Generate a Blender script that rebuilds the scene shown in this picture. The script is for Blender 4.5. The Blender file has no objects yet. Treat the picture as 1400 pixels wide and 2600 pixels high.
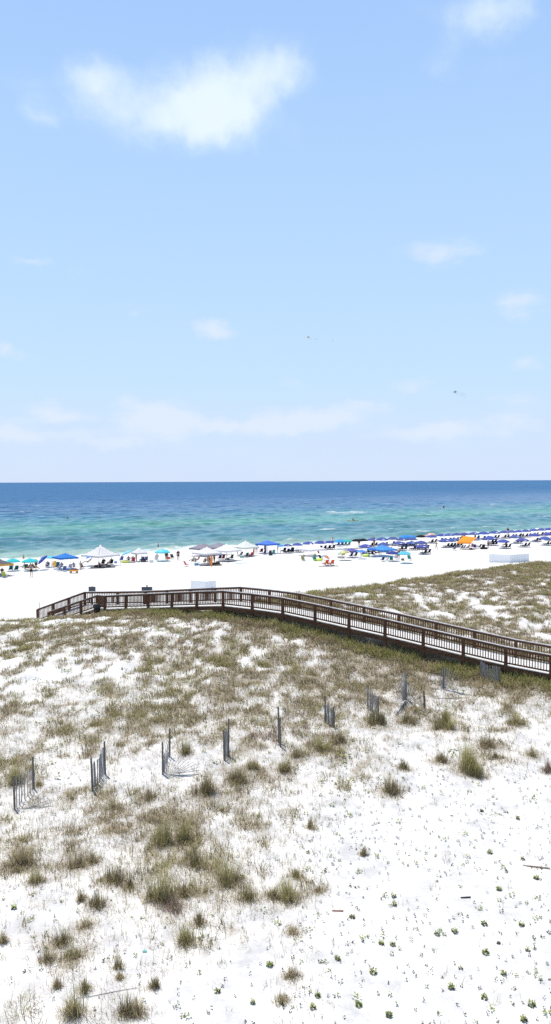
import bpy, bmesh, math, random
import numpy as np
from mathutils import Vector, Matrix, Euler
R = math.radians
rng = np.random.default_rng(7)
random.seed(7)
sc = bpy.context.scene
col = sc.collection

# ------------------------------------------------------------------ camera
CAM = Vector((0, 0, 13.0)); FPX = 1900.0; W, H = 1400, 2600
HOR = 1222.0
cam_d = bpy.data.cameras.new('camera'); cam = bpy.data.objects.new('camera', cam_d); col.objects.link(cam)
cam_d.sensor_fit = 'VERTICAL'; cam_d.sensor_height = 36.0; cam_d.lens = 36.0*FPX/H
cam_d.clip_start = 0.1; cam_d.clip_end = 200000
pitch = math.atan((H/2-HOR)/FPX)
CM = (Matrix.Translation(CAM) @ Euler((R(90)-pitch, 0, 0)).to_matrix().to_4x4() @ Matrix.Rotation(R(-0.26), 4, 'Z'))
cam.matrix_world = CM
sc.camera = cam
CR = CM.to_3x3(); CRi = CR.inverted()

def ray(px, py):
    return (CR @ Vector(((px-W/2)/FPX, (H/2-py)/FPX, -1.0))).normalized()
def proj(p):
    q = CRi @ (Vector(p)-CAM)
    return W/2+FPX*q.x/-q.z, H/2-FPX*q.y/-q.z
CRn = np.array(CRi)
def proj_np(P):
    q = (P-np.array(CAM)) @ CRn.T
    d = np.maximum(-q[:, 2], 1e-3)
    return W/2+FPX*q[:, 0]/d, H/2-FPX*q[:, 1]/d

# ------------------------------------------------------------------ value noise
_T = rng.random((256, 256))
def vnoise(x, y):
    xi = np.floor(x).astype(int); yi = np.floor(y).astype(int)
    fx = x-xi; fy = y-yi
    fx = fx*fx*(3-2*fx); fy = fy*fy*(3-2*fy)
    a = _T[xi & 255, yi & 255]; b = _T[(xi+1) & 255, yi & 255]
    c = _T[xi & 255, (yi+1) & 255]; d = _T[(xi+1) & 255, (yi+1) & 255]
    return (a*(1-fx)+b*fx)*(1-fy)+(c*(1-fx)+d*fx)*fy
def fbm(x, y, o=4):
    s = 0; a = .5; t = 0
    for k in range(o):
        s = s+a*vnoise(x*2**k+17.3*k, y*2**k+5.1*k); t += a; a *= .5
    return s/t

# ------------------------------------------------------------------ terrain heights
NX, NY, NC = -0.52, 0.854, 131.0        # shore normal: d = 0 is the waterline, the sea lies at d > 0
def shore(x, y):
    return NX*x+NY*y-NC
TX = np.array([-90, -45, -30, -22, -16, -10, -4, 2, 8, 14, 20, 30, 45, 70, 140], float)
TY = np.array([-40, 15, 24, 29, 33, 38, 42, 47, 52, 57, 62, 68, 74, 80, 88, 98, 110, 125], float)
TZ = np.array([
 [.2]*15,
 [.3, .3, .25, .2, .2, .2, .2, .2, .2, .2, .2, .2, .2, .3, .3],
 [.5, .5, .4, .3, .3, .35, .3, .25, .2, .2, .2, .2, .3, .4, .4],
 [1., .9, .8, .8, .6, .5, .6, .5, .4, .4, .4, .4, .5, .6, .6],
 [1.2, 1.2, 1.1, 1.1, .9, .9, .95, .9, .75, .7, .7, .7, .8, .9, .9],
 [1.5, 1.5, 1.4, 1.3, 1.3, 1.35, 1.5, 1.3, 1.1, 1.2, 1.2, 1.2, 1.3, 1.4, 1.4],
 [1.7, 1.7, 1.6, 1.6, 1.7, 1.8, 2.0, 2.0, 1.6, 1.85, 1.7, 1.7, 1.8, 1.9, 1.9],
 [1.8, 1.8, 1.8, 1.9, 2.1, 2.4, 2.8, 2.8, 2.5, 2.1, 2.1, 2.2, 2.3, 2.4, 2.4],
 [1.9, 1.9, 1.9, 2.2, 2.5, 2.9, 3.5, 3.5, 2.85, 2.5, 2.5, 2.6, 2.7, 2.8, 2.8],
 [2.2, 2.2, 2.3, 2.5, 2.6, 3.0, 3.4, 3.5, 3.1, 2.9, 2.9, 3.0, 3.1, 3.1, 3.1],
 [1.6, 1.6, 1.5, 1.0, 1.45, 2.1, 2.8, 3.35, 3.3, 3.2, 3.3, 3.3, 3.4, 3.4, 3.4],
 [.7, .7, .6, .35, .45, .8, 1.6, 2.7, 3.3, 3.45, 3.6, 3.7, 3.8, 3.8, 3.8],
 [.3, .3, .3, .3, .3, .4, .6, 1.2, 2.4, 3.3, 3.8, 4.1, 4.2, 4.2, 4.2],
 [.3, .3, .3, .3, .3, .3, .3, .5, 1.0, 2.0, 3.2, 4.2, 4.4, 4.4, 4.4],
 [.3, .3, .3, .3, .3, .3, .3, .3, .4, .6, 1.2, 2.8, 4.3, 4.5, 4.5],
 [.3]*10+[.3, .6, 2.5, 3.6, 4.2],
 [.3]*12+[.5, 2., 3.8],
 [.3]*13+[.4, 2.8]], float)
GX = np.arange(-90, 141, 1.0); GY = np.arange(-40, 126, 1.0)
def _interp_table():
    A = np.array([np.interp(GX, TX, r) for r in TZ])
    B = np.array([np.interp(GY, TY, A[:, j]) for j in range(len(GX))]).T
    k = np.exp(-.5*(np.arange(-5, 6)/1.7)**2); k /= k.sum()
    P = np.pad(B, 5, mode='edge')
    P = np.apply_along_axis(lambda v: np.convolve(v, k, 'valid'), 0, P)
    P = np.apply_along_axis(lambda v: np.convolve(v, k, 'valid'), 1, P)
    return P
GZ = _interp_table()
def base_height(x, y):
    u = np.clip(x-GX[0], 0, len(GX)-1.001); v = np.clip(y-GY[0], 0, len(GY)-1.001)
    i = u.astype(int); j = v.astype(int); fu = u-i; fv = v-j
    return ((GZ[j, i]*(1-fu)+GZ[j, i+1]*fu)*(1-fv)+(GZ[j+1, i]*(1-fu)+GZ[j+1, i+1]*fu)*fv)
SEA_Z = -0.5
def height(x, y):
    x = np.asarray(x, float); y = np.asarray(y, float)
    z = base_height(x, y)
    dune = np.clip((z-.35)/.9, 0, 1)
    z = z+dune*((fbm(x*.55+3, y*.55+9, 3)-.5)*.55+(fbm(x*1.7, y*1.7, 2)-.5)*.12)
    z = z+(fbm(x*.22+40, y*.22, 3)-.5)*.22+(fbm(x*.9+11, y*.9, 2)-.5)*.06
    d = shore(x, y)+1.5*np.sin(x*.05)+1.2*np.sin(x*.13+1)
    zb = np.where(d < -7, .22+.04*np.minimum(-7-d, 8)/8, .22-.103*(d+7))
    zb = np.maximum(zb, -3)
    t = np.clip((d+22)/10, 0, 1)
    return z*(1-t)+zb*t
def gz(x, y):
    return float(height(np.array([x]), np.array([y]))[0])
_ts = np.concatenate([np.arange(8, 60, .25), np.arange(60, 130, .5), np.arange(130, 400, 1.0)])
def at(px, py):
    """the point of the ground seen at a photo position"""
    r = np.array(ray(px, py)); c = np.array(CAM)
    lo_t, n = None, _ts
    for it in range(3):
        P = c+n[:, None]*r
        hit = np.nonzero(P[:, 2] <= height(P[:, 0], P[:, 1]))[0]
        k = hit[0] if len(hit) else len(n)-1
        a = n[max(0, k-1)]; b = n[k]; n = np.linspace(a, b, 18)
    p = c+b*r
    return Vector((p[0], p[1], gz(p[0], p[1])))
def sea_at(px, py):
    r = ray(px, py); t = (SEA_Z-CAM.z)/r.z
    return CAM+r*t
def ppm(p):
    return FPX/max(1, p[1])

# ------------------------------------------------------------------ materials
def new_mat(name):
    m = bpy.data.materials.new(name); m.use_nodes = True
    nt = m.node_tree; b = nt.nodes['Principled BSDF']
    return m, nt, b
MATS = {}
def pm(name, rgb, rough=.75, var=.18, scale=9.0, spec=.25, transl=0.0):
    key = (name, tuple(rgb))
    if key in MATS: return MATS[key]
    m, nt, b = new_mat(name)
    n = nt.nodes.new('ShaderNodeTexNoise'); n.inputs['Scale'].default_value = scale; n.inputs['Detail'].default_value = 4
    tc = nt.nodes.new('ShaderNodeTexCoord'); nt.links.new(tc.outputs['Object'], n.inputs['Vector'])
    mr = nt.nodes.new('ShaderNodeMapRange'); mr.inputs['To Min'].default_value = 1-var; mr.inputs['To Max'].default_value = 1+var
    nt.links.new(n.outputs['Fac'], mr.inputs['Value'])
    mx = nt.nodes.new('ShaderNodeVectorMath'); mx.operation = 'SCALE'; mx.inputs[0].default_value = rgb
    nt.links.new(mr.outputs['Result'], mx.inputs['Scale'])
    nt.links.new(mx.outputs['Vector'], b.inputs['Base Color'])
    b.inputs['Roughness'].default_value = rough; b.inputs['Specular IOR Level'].default_value = spec
    if transl > 0:
        tr = nt.nodes.new('ShaderNodeBsdfTranslucent'); nt.links.new(mx.outputs['Vector'], tr.inputs['Color'])
        ms = nt.nodes.new('ShaderNodeMixShader'); ms.inputs[0].default_value = transl
        out = nt.nodes['Material Output']
        nt.links.new(b.outputs[0], ms.inputs[1]); nt.links.new(tr.outputs[0], ms.inputs[2]); nt.links.new(ms.outputs[0], out.inputs['Surface'])
    MATS[key] = m
    return m
def fabric(rgb, transl=.18):
    return pm('fabric', rgb, .85, .10, 3.0, .15, transl)
def plastic(rgb):
    return pm('plastic', rgb, .45, .06, 5.0, .4)
def metal(rgb):
    return pm('painted_metal', rgb, .4, .08, 6.0, .5)
def cloth(rgb):
    return pm('cloth', rgb, .9, .15, 12.0, .1)

def wood_mat(name, c1, c2, scale=(3, 3, 3), rough=.8):
    m, nt, b = new_mat(name)
    tc = nt.nodes.new('ShaderNodeTexCoord'); mp = nt.nodes.new('ShaderNodeMapping'); mp.inputs['Scale'].default_value = scale
    nt.links.new(tc.outputs['Object'], mp.inputs['Vector'])
    n = nt.nodes.new('ShaderNodeTexNoise'); n.inputs['Scale'].default_value = 2.5; n.inputs['Detail'].default_value = 6
    nt.links.new(mp.outputs[0], n.inputs['Vector'])
    r = nt.nodes.new('ShaderNodeValToRGB'); r.color_ramp.elements[0].position = .3; r.color_ramp.elements[1].position = .75
    r.color_ramp.elements[0].color = (*c1, 1); r.color_ramp.elements[1].color = (*c2, 1)
    nt.links.new(n.outputs['Fac'], r.inputs['Fac']); nt.links.new(r.outputs['Color'], b.inputs['Base Color'])
    b.inputs['Roughness'].default_value = rough; b.inputs['Specular IOR Level'].default_value = .15
    return m
M_WOOD = wood_mat('stained_wood', (.056, .027, .016), (.180, .092, .056), (1.5, 1.5, 6))
M_CAP = wood_mat('sunlit_weathered_cap', (.34, .32, .31), (.66, .64, .63), (2, 2, 8))  # weathered boards, whitened further in colour to look sunlit on top
M_DECK = wood_mat('weathered_deck', (.62, .60, .57), (.84, .82, .79), (5, 5, 5))
M_GREY = wood_mat('weathered_grey_wood', (.075, .066, .058), (.27, .24, .21), (6, 6, 18))
M_LATH = wood_mat('weathered_lath', (.20, .19, .19), (.46, .45, .45), (10, 10, 20))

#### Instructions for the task
Without the pictures, please reproduce each line of the listing above exactly, from the first one through the line bearing "return W/2+FPX*q[:, 0]/d, H/2-FPX*q[:, 1]/d".

#### Exercise response
Generate a Blender script that rebuilds the scene shown in this picture. The script is for Blender 4.5. The Blender file has no objects yet. Treat the picture as 1400 pixels wide and 2600 pixels high.
import bpy, bmesh, math, random
import numpy as np
from mathutils import Vector, Matrix, Euler
R = math.radians
rng = np.random.default_rng(7)
random.seed(7)
sc = bpy.context.scene
col = sc.collection

# ------------------------------------------------------------------ camera
CAM = Vector((0, 0, 13.0)); FPX = 1900.0; W, H = 1400, 2600
HOR = 1222.0
cam_d = bpy.data.cameras.new('camera'); cam = bpy.data.objects.new('camera', cam_d); col.objects.link(cam)
cam_d.sensor_fit = 'VERTICAL'; cam_d.sensor_height = 36.0; cam_d.lens = 36.0*FPX/H
cam_d.clip_start = 0.1; cam_d.clip_end = 200000
pitch = math.atan((H/2-HOR)/FPX)
CM = (Matrix.Translation(CAM) @ Euler((R(90)-pitch, 0, 0)).to_matrix().to_4x4() @ Matrix.Rotation(R(-0.26), 4, 'Z'))
cam.matrix_world = CM
sc.camera = cam
CR = CM.to_3x3(); CRi = CR.inverted()

def ray(px, py):
    return (CR @ Vector(((px-W/2)/FPX, (H/2-py)/FPX, -1.0))).normalized()
def proj(p):
    q = CRi @ (Vector(p)-CAM)
    return W/2+FPX*q.x/-q.z, H/2-FPX*q.y/-q.z
CRn = np.array(CRi)
def proj_np(P):
    q = (P-np.array(CAM)) @ CRn.T
    d = np.maximum(-q[:, 2], 1e-3)
    return W/2+FPX*q[:, 0]/d, H/2-FPX*q[:, 1]/d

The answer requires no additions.